Forget the analogies for a moment and consider this: The guy will be charged with a felony. A felony! For cryin’ out loud!

“What are ya in for?”

“I raped and murdered a teen. You?”

“I used my neighbor’s unsecured wireless connection to check my email.”

“You’re sick …”

Darrel 08 Jul 05

However, you could take the analogy

Well, here is the problem. In the digital world, physical analogies never work. There’s always a ‘but’ involved.

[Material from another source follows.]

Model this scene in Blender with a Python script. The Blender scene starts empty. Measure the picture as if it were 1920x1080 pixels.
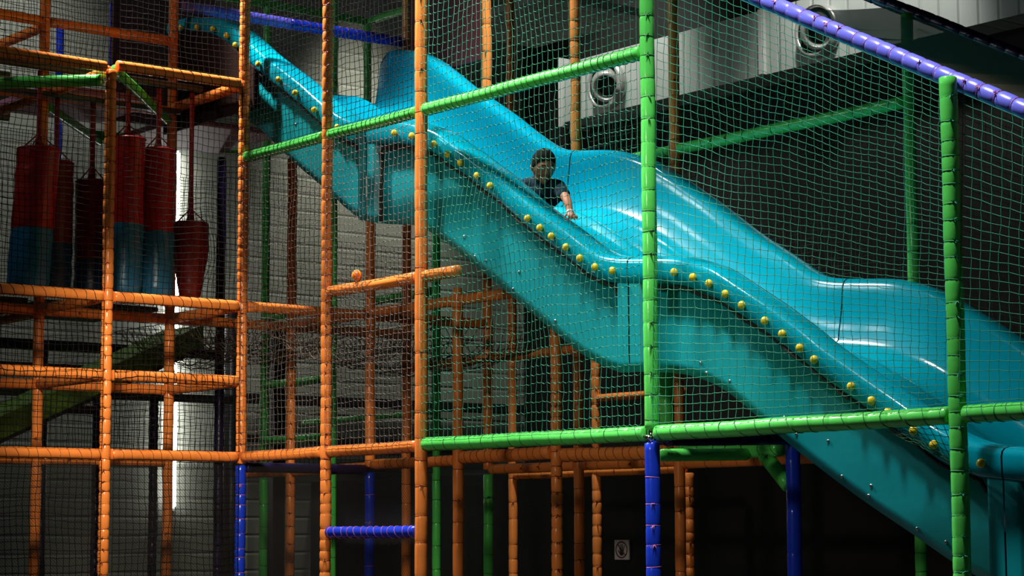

So, what do we do? We pass new laws that pertain to the digital realm. Who writes and passes these laws? Lawmakers with little to no knowledge of the subject who gain most of their insights from industry lobbyists and ‘terrist, terrist, terrist’ rantings from the administration.

James 08 Jul 05

Thanks Darrel. I too was trying to show where analogies to the physical world break down. Let’s hope our lawmakers don’t screw up as bad as we think they might.

Mr. Blue 13 Jul 05

What boggles my mind is why the guy in the truck just didn’t leave? Once you’ve been discovered isn’t the logical thing to do is leave and find another open net? it’s not like they’re not all over the place!

it’s like leaving your door unlocked and blaming the guy who broke in. It’s your own responsibility to secure your own stuff.